Some photos from the Kalkkoaivi road


As usual, monday sucked a tiny bit. The only thing on the agenda was getting back to the train in time. We tried to take the scenic route and stay of the main roads, but the roads and scenery were hardly a match for what we had seen on the past few days. We made a point to cross the border to the swedish side and ride along the river for a while buut that didn't really do it for us either. 

All in all

A great trip. It really did deepen my love for the 690. Not that it's capabilities were fully utilized, but it's just a great machine in many respects. Riding roads like the old postal road has pretty much ruined me for tarmac riding. The asphalt roads were spectacular in every way, but all I could think of is getting off from the paved stuff and even now when the trip is over I don't feel any desire to ride the twisties near or far. 

Technical problems

On the Honda... none. On the 690, a clogged fuel breather hose vent. Apparently there is a tiny valve on the part that the fuel cap screws on to and where the breather hose originates from. I thought that the hose was obstructed some wehere where it disappeared inside the bike and promptly cut it in two, but that didn't solve the problem, There was still a vacuum forming in the tank. Blowing and sucking on the breather hose cleared the valve and the problem went away.

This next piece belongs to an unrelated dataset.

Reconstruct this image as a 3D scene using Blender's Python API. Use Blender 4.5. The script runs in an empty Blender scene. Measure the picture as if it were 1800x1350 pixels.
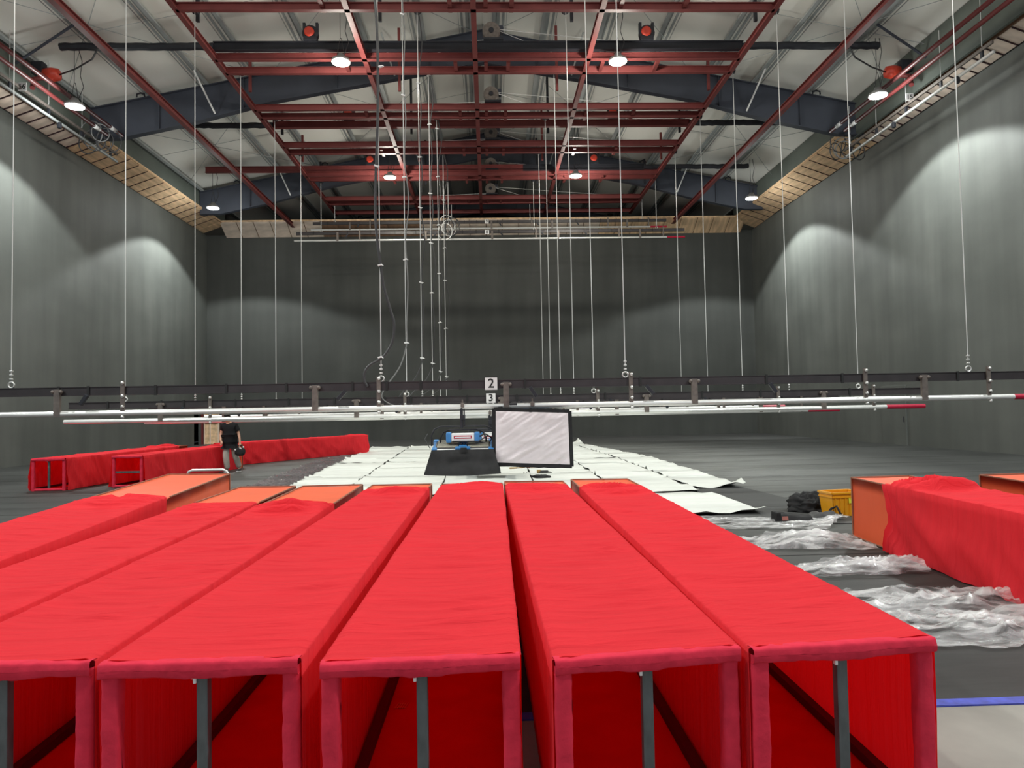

road side repairs somewhere in Sweden

About gear

Nothing failed during the trip. Even my modified attachment system for the Wolfman bags worked as planned. The dehorning method also seemed to work as the straps showed no signs of wear after the trip. Fuel cans were completely leak free and even the new Macna Jura jacket worked as expected.

As usual, none of the "just-in-case" stuff was not needed. Lot of stuff that was just dead weight, but I guess it's better to have it and not need than the other way around. At times I wished I had warmer gloves and a helmet with a flip up sun visor, but those are not really problems.